La película, paradójicamente, tiene su mayor acierto en mostrar a Jesús en un segundo plano. No es él ni su vida la línea principal sino la sociedad de Jerusalem bajo el mando de los romanos. Una población que sufría la dominación y la persecución política por no adorar al emperador como un dios, por lo tanto, morían por ateos. Jesús, aparece de pronto por las callejuelas polvorientas impartiendo su mensaje de paz y amor como si viéramos caminar a una persona conocida por una gran avenida. El autor, entonces, nos cuenta la historia de dos hombres que se crían juntos como hermanos desde niños pero la vida los separa cuando son adultos dejándolos en diferentes orillas políticas hasta el punto que Messala traiciona a Judah Ben-Hur y a toda la familia, pasándose del lado de la represión romana.
El filme fue tan famoso como Lo que el viento se llevó, traspasando las fronteras de las películas de Semana Santa hasta convertirse en un clásico digno de ser visto en cualquier época del año y en cualquier momento de la vida de los espectadores.
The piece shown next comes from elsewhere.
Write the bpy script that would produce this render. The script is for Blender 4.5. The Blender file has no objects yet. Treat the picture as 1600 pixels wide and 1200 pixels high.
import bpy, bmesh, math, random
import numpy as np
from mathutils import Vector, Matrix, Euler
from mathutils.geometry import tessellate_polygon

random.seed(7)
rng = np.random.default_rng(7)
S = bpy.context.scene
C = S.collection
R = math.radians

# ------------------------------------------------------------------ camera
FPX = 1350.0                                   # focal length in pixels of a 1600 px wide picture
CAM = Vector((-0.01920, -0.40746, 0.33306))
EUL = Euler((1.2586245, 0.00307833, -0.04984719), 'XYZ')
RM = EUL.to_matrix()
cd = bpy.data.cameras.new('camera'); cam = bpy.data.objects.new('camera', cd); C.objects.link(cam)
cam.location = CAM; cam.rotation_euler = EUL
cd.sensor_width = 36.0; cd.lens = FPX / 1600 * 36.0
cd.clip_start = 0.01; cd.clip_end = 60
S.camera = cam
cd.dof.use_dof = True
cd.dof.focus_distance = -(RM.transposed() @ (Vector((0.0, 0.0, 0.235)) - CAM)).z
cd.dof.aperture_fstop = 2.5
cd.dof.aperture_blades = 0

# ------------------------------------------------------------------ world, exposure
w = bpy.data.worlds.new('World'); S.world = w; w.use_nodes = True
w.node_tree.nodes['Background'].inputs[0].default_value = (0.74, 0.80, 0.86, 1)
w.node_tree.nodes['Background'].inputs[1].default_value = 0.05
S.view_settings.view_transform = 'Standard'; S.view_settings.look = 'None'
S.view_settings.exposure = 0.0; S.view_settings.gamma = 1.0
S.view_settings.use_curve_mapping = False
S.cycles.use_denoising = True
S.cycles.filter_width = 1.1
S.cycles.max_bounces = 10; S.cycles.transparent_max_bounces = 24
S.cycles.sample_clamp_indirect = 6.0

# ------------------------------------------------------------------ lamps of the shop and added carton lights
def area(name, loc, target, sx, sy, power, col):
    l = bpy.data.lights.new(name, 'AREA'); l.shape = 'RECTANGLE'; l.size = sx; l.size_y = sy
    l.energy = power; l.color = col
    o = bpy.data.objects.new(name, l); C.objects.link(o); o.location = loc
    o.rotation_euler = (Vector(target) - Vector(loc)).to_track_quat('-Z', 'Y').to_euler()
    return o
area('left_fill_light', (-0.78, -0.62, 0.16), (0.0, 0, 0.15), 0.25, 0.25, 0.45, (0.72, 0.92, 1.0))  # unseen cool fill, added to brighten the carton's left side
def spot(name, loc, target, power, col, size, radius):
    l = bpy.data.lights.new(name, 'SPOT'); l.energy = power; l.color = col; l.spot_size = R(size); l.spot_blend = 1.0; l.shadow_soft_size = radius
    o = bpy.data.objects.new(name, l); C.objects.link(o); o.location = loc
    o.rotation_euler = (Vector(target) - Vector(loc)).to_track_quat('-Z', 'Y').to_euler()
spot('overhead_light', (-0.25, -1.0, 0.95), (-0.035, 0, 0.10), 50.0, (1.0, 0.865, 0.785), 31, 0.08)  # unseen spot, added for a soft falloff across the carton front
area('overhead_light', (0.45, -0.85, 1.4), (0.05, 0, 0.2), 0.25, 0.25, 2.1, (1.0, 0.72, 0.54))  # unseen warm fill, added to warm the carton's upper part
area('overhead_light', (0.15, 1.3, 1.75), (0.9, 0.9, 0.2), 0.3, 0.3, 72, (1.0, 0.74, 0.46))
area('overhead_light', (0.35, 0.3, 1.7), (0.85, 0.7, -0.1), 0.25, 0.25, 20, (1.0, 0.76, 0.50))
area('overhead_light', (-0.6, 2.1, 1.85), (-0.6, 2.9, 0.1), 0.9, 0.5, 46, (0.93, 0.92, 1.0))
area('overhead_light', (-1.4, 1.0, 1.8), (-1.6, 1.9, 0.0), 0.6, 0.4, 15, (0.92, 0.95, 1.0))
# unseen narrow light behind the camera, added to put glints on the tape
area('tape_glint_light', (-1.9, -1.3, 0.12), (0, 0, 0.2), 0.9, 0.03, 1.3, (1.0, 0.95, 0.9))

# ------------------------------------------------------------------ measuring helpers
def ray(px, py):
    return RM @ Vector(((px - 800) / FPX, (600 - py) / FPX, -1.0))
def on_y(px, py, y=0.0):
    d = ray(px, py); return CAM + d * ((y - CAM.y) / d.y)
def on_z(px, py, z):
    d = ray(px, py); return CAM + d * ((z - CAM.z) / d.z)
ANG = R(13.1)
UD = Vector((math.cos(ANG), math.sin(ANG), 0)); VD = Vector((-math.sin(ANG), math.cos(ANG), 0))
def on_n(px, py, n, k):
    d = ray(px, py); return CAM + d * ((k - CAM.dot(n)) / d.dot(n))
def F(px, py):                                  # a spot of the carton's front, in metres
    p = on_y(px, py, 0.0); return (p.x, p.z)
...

Hay escenas de amor, de ilusiones, de sabiduría, de injusticia y una gran lucha de Judah por el rescate de su familia y de su propia vida, como el héroe que debe sobrepasar las adversidades para hacer meritoria su existencia.
Lo más hermoso de la película es el enfrentamiento entre Judah y Messala compitiendo en la arena del circo cada uno montado en su cuadriga tirado por esplendorosos caballos. Son dos mundos contrapuestos, una alegoría a la lucha entre el bien y el mal donde el derrotado, ante la evidente superioridad moral del vencedor–que es el fuego para luchar contra las injusticias-, se quiebra. Tras el quiebre emocional viene la resignación, cae la coraza y se imponen la realidad: que el adversario fue mejor en todo sentido y que además es noble porque perdona, produciéndose una reconciliación.
Las sociedades sanas preservan el espacio de confrontación deportiva, artística, científica y política de influencias ajenas que puedan alterar el resultado natural de los antagonismos en disputa. Permiten la caída de quien no estuvo a la altura del ganador fomentando la resignación del perdedor porque, saben que solo así surgirá lo mejor, lo excelente de los individuos en beneficio de toda la sociedad. El perdedor, deberá volver a intentarlo si quiere seguir en el camino elegido o buscar otros; de esta manera llegarán los más fuertes a contener la muralla; los más amorosos a llenar las soledades; los más valientes a las batallas por la libertad; los más sabios a gobernar y, que el vencedor haga siempre méritos para conservar el lugar alcanzado. De esa manera lo superior de los humanos irá siempre alumbrando el camino hacia la utopía.